Próba wyjścia do Goutera
Decyzja wracamy do schronu Rosuse. Nie ma szans dojścia do Goutera. Po chwili okazuje się że wszystkie grupy które wyruszyły do góry zawróciły. Czekamy kilka godzin.
Schodzą pierwszy z Goutera.
Odradzają jakie kole wiek wyjście do góry.
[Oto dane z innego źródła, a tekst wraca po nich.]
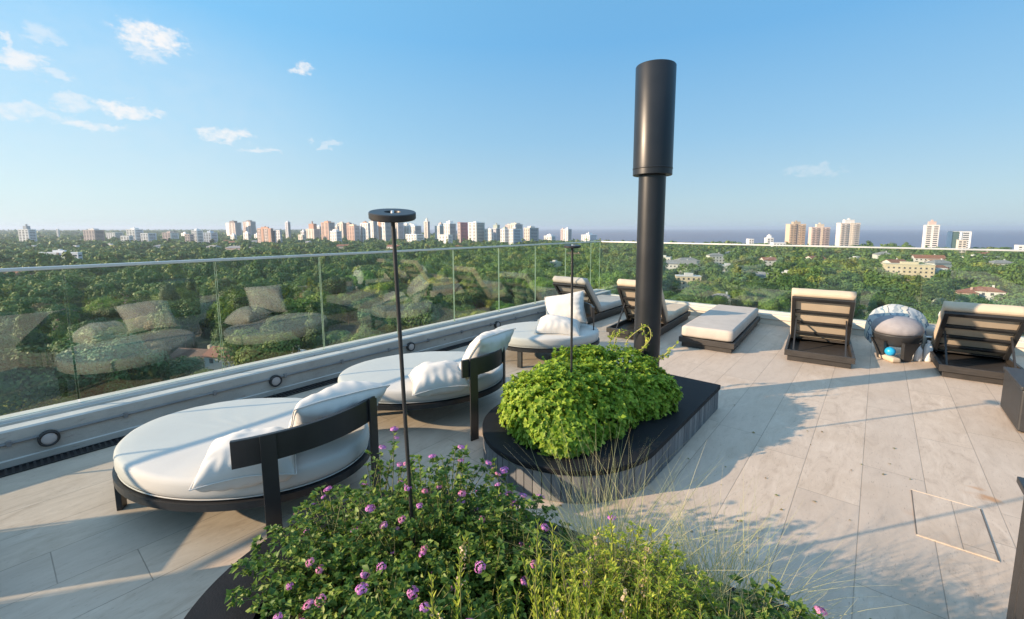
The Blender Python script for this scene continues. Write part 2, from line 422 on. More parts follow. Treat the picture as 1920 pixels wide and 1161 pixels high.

Wiadomości są złe. Spadło 70cm śniegu za dobę. Szlak na Blanca jest zasypany i pojawiają się lawiny. Niedobrze. W schronie pozostaje grać w szachy i czytać gazety po francusku…. Dobrze że obrazki były przynajmniej.
W schronie
Czekamy do wieczora. Około 19 nadzieja odsłania się masyw Aig de Bionnassy. Piękny w słońcu. Hurra nadzieja na wyjście rano.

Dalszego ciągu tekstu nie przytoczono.